There is more at stake when your business, at least partially, is about selling food, a necessity of life. From an ethical point of view, it is indeed a hard pill to swallow for many. A few days ago, the federal government purposely labelled their new, enhanced GST rebate, the “grocery rebate,” to make a point. Canadians need help, and we all need to do our part, one way or another. This announcement is plainly indicative of how out of touch the Loblaws Board really is.

When hearing of Mr. Weston’s raise, Canadians would have likely thought of two specific issues. For one, consumers will wonder how much from that can of soup or that cucumber they’re buying at a Loblaws-operated store will be going into Mr. Weston’s pocket. The other issue concerns front-line workers. Over 40,000 employees will get a pay increase, according to the release, but the company employs well over 200,000 people. It is the largest private employer in Canada. Many Loblaws employees will wonder what’s in it for them. Not great for morale.  

And it’s not just Loblaws. Sobeys and Metro have also made similar decisions in the past. Boards have obligations of disclosure, of course. But Mr. Weston’s case is a little different. Loblaws’ current market capitalization is over $40.6 billion now. George Weston Limited owns 52% of Loblaws, and Galen Weston, Jr. owns 56% of George Weston Ltd. Loblaws’ market capitalization this year is making him richer, much richer. Unlike other CEOs in the field, he is from an illustrious family and from an incredibly affluent background.

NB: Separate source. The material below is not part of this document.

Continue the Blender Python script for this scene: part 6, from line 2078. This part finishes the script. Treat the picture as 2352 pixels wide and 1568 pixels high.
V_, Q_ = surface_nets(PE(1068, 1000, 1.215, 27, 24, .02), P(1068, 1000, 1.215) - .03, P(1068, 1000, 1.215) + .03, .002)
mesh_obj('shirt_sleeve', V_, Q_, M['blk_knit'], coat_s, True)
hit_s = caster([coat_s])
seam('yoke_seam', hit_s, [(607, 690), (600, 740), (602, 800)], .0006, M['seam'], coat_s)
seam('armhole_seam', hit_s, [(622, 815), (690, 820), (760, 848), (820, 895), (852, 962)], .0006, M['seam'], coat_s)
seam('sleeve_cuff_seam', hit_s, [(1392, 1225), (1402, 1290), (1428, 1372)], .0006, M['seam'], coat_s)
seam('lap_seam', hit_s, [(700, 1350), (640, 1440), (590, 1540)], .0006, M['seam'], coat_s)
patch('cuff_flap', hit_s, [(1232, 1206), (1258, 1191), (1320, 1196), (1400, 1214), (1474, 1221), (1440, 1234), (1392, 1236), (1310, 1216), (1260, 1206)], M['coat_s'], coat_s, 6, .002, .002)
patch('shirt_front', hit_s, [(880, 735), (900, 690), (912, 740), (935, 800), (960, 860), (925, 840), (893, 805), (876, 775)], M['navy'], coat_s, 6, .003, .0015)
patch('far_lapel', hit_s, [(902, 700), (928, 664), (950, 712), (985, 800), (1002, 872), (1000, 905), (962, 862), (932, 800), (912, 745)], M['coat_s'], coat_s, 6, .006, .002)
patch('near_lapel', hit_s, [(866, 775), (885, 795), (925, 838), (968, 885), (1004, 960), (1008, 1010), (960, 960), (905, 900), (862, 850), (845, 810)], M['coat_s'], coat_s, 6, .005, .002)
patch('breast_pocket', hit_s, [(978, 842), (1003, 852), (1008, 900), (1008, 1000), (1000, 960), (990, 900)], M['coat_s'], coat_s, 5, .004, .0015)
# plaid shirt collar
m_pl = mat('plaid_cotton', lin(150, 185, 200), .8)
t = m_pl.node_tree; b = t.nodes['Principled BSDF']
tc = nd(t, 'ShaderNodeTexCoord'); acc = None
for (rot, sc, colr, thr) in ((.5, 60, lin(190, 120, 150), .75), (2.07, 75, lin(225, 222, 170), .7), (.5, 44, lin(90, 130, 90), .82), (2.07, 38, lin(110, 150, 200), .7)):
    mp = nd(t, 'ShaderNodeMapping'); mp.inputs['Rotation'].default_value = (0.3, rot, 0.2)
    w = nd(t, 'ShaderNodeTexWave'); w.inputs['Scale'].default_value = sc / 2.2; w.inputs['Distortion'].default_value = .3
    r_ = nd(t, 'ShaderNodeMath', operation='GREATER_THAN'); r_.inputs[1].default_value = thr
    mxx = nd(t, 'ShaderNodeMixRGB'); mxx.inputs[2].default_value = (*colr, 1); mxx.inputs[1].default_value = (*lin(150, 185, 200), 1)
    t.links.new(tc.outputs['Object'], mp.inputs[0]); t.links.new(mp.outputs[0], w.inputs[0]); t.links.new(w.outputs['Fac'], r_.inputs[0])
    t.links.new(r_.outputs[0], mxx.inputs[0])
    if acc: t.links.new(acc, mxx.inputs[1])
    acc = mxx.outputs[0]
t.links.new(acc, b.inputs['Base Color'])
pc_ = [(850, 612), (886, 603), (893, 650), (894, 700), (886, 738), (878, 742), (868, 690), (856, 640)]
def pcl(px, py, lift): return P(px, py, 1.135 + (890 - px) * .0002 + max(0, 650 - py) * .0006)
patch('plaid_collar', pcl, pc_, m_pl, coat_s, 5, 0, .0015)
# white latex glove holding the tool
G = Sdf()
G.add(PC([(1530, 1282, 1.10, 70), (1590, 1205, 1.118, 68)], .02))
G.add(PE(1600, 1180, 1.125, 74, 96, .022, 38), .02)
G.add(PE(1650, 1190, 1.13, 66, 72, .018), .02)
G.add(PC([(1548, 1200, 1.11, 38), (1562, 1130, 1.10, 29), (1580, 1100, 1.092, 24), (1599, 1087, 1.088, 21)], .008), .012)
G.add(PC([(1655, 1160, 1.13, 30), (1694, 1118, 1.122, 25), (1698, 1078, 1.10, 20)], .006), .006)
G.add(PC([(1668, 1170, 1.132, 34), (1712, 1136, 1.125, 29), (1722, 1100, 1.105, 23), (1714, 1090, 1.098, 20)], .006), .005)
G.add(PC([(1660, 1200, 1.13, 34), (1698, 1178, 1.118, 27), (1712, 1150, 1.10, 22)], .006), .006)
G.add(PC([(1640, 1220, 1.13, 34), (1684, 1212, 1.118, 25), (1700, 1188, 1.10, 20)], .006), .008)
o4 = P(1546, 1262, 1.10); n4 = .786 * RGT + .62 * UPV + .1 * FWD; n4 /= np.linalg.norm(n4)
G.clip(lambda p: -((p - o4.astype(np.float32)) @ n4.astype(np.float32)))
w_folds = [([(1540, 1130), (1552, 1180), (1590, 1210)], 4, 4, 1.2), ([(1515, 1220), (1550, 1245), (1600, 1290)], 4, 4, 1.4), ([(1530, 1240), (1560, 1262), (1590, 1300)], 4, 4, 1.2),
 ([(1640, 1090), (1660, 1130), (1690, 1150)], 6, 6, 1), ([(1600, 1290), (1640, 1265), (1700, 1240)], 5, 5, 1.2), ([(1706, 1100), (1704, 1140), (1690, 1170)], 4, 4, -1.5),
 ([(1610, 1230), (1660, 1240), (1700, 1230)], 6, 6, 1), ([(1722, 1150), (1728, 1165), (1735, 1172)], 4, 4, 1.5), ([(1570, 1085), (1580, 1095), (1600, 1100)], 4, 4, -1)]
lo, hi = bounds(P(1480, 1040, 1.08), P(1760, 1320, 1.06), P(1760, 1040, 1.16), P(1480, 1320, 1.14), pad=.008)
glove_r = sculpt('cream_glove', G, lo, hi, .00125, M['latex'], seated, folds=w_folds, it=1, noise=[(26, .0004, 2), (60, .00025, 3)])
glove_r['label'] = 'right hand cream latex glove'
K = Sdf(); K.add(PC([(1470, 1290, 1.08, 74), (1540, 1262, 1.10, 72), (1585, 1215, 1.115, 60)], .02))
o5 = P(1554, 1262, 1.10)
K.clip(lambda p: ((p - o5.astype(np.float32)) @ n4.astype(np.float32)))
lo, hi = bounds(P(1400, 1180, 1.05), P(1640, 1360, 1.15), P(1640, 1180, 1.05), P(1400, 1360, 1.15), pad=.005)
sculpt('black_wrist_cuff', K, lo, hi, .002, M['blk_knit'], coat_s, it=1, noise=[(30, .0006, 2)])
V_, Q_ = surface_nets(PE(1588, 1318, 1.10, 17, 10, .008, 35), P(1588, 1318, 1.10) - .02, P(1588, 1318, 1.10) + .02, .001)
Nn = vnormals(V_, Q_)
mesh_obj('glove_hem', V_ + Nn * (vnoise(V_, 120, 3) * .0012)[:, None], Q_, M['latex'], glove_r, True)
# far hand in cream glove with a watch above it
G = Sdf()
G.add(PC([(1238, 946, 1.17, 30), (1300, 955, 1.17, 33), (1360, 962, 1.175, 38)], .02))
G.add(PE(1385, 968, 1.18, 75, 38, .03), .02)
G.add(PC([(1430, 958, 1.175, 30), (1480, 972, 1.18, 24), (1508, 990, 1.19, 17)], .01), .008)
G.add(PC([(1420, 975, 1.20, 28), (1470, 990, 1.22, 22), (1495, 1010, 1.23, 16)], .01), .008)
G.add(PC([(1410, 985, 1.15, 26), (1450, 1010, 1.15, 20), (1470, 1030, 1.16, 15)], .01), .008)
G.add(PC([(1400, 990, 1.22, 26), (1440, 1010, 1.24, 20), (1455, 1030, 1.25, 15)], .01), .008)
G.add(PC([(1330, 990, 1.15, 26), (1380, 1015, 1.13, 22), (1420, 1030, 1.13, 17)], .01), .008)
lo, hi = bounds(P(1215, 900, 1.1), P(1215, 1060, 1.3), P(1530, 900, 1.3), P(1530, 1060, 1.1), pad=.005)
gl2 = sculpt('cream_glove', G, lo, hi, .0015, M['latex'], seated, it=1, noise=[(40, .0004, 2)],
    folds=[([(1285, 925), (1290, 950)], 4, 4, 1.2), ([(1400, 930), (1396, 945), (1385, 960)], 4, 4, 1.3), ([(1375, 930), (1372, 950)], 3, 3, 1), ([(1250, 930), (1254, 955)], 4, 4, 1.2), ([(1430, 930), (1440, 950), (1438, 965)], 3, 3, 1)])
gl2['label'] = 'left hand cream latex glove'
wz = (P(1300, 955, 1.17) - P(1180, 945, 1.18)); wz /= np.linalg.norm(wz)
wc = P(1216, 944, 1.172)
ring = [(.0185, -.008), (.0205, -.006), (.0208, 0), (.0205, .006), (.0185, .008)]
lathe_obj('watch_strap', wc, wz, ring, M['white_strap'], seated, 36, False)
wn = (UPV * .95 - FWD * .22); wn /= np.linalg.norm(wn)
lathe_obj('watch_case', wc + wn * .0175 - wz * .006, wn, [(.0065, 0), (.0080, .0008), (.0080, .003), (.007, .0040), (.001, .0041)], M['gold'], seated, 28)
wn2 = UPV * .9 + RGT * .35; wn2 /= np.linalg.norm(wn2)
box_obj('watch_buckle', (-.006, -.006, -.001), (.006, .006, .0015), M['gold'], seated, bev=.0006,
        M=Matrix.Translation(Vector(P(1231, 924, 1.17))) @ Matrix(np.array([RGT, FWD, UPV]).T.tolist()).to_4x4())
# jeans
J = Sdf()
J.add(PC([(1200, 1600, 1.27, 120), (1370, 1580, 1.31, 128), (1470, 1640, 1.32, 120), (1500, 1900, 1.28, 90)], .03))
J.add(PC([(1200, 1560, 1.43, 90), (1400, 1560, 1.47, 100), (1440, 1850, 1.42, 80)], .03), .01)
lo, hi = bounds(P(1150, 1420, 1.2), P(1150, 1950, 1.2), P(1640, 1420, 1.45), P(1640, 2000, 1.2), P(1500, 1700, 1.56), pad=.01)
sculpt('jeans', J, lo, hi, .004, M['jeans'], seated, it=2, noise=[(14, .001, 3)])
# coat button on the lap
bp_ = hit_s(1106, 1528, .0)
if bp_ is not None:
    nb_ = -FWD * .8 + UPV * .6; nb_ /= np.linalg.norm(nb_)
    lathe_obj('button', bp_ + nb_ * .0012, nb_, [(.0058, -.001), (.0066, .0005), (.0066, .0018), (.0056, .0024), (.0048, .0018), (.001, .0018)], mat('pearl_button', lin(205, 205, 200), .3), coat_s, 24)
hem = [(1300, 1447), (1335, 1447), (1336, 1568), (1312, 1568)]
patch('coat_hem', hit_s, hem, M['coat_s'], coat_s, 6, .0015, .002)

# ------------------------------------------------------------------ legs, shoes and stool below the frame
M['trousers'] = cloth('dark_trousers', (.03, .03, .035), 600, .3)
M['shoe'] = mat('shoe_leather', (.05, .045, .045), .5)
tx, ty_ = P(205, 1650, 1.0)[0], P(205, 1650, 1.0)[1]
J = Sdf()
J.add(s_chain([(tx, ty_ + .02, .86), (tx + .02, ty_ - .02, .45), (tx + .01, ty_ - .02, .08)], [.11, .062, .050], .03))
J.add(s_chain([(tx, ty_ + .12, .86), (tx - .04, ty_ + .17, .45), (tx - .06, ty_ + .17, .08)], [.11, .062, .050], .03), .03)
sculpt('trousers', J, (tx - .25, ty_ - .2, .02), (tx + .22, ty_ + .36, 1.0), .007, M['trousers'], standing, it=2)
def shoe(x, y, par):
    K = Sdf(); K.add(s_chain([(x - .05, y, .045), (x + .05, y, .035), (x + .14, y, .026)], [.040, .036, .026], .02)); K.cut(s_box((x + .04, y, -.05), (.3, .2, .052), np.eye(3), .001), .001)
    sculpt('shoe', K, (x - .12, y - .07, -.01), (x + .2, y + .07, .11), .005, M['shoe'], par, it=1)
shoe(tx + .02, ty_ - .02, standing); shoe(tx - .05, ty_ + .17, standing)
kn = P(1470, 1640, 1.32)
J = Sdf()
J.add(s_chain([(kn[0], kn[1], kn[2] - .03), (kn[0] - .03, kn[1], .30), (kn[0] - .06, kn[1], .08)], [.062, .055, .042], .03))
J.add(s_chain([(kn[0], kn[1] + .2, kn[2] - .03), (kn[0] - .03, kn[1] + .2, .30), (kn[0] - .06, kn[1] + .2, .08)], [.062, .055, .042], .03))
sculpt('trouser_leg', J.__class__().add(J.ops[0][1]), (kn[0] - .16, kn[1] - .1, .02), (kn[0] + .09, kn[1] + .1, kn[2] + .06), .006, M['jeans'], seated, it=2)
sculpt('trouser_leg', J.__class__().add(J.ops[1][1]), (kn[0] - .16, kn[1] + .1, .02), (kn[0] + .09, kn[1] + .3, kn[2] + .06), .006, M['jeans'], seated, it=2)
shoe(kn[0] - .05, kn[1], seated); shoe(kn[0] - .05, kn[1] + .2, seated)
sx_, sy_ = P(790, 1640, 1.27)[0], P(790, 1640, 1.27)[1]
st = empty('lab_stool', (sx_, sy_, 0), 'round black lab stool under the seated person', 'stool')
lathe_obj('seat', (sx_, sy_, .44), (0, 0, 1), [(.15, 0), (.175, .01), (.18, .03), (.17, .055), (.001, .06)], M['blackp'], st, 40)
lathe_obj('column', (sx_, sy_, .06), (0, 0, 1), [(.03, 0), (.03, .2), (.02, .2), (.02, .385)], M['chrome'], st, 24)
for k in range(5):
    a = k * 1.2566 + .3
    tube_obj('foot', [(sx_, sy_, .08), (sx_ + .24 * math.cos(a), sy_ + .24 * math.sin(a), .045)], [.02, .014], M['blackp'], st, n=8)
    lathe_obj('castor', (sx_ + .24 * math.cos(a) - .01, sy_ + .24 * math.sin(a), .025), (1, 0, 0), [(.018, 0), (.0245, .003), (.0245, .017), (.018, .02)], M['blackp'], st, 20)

In essence, the Loblaws Board should have read the room and the communications around the announcement were terribly off. Along with the announcement, the Board should have disclosed efforts to support food banks and Second Harvest, the largest food-rescuing agency in the country. Loblaws does great work to support several non-profits and food agencies. It was the right time to make these efforts better-known to the public. As for Mr. Weston’s raise, it could have quite simply waited. Or at the very least, Mr. Weston should have shown some compassion and donated some or all of his salary increase to some charities of his choice. It’s not too late. Compassion can go a long way.

People get raises all the time. Nothing wrong with that. Sometimes, organizations are just concerned about losing their talent. But in Loblaws’ case, it’s highly doubtful that Galen Weston received a competitive offer to bargain for a higher salary. It’s fair to say that he’s probably off the market.